● **Goal of the exercise**:
Each line of the listing that contains the word "picture" is to be copied.

___ Exercise materials ___

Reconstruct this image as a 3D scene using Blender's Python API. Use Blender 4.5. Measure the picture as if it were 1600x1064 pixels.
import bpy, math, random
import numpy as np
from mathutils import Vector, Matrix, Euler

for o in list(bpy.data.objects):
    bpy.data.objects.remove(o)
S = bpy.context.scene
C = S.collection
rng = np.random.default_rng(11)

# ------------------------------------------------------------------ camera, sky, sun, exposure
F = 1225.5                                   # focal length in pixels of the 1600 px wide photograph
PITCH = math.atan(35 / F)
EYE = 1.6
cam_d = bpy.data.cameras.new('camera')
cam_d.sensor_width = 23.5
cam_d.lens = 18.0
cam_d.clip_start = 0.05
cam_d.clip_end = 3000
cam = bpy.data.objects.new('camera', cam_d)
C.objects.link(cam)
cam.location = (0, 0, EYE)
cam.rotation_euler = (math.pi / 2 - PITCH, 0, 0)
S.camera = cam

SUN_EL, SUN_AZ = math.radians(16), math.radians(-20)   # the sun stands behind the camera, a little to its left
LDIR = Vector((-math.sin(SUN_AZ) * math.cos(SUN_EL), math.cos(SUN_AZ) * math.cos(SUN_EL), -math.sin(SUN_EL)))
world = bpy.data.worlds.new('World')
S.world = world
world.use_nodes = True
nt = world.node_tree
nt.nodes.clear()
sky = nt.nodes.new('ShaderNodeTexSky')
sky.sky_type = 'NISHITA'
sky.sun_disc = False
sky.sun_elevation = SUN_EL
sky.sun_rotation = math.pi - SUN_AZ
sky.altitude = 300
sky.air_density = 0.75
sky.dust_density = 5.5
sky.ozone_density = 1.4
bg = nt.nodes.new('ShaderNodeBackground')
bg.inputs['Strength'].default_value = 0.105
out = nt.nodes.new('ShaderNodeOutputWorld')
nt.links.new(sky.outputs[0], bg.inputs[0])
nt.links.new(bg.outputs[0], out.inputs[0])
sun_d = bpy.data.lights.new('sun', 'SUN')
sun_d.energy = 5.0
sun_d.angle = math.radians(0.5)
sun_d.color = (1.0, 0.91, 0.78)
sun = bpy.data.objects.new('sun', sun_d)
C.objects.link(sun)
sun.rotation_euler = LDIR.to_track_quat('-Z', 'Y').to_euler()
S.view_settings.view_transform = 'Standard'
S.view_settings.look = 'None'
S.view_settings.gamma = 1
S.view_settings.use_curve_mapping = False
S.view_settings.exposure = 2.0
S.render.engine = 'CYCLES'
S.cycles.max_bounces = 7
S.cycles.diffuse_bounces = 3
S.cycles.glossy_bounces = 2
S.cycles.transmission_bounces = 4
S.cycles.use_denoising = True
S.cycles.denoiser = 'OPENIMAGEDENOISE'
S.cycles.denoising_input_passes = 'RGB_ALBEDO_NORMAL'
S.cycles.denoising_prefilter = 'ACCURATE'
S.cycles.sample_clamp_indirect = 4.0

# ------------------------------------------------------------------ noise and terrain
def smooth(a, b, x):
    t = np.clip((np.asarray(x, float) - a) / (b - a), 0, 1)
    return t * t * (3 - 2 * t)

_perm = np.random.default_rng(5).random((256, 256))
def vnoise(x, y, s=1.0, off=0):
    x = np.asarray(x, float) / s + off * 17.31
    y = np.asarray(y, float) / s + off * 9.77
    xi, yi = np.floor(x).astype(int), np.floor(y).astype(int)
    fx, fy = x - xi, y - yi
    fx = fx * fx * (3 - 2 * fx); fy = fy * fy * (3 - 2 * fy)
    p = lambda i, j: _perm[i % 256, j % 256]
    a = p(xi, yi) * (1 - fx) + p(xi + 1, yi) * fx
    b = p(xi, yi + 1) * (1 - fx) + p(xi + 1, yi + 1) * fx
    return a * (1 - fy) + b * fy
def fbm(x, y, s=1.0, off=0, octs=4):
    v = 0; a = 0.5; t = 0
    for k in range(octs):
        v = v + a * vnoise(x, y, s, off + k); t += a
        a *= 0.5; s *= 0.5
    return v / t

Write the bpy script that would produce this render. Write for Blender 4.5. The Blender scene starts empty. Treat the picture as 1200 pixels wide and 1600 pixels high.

___

● **Answer to this problem**:
Reconstruct this image as a 3D scene using Blender's Python API. Use Blender 4.5. Measure the picture as if it were 1600x1064 pixels.
Write the bpy script that would produce this render. Write for Blender 4.5. The Blender scene starts empty. Treat the picture as 1200 pixels wide and 1600 pixels high.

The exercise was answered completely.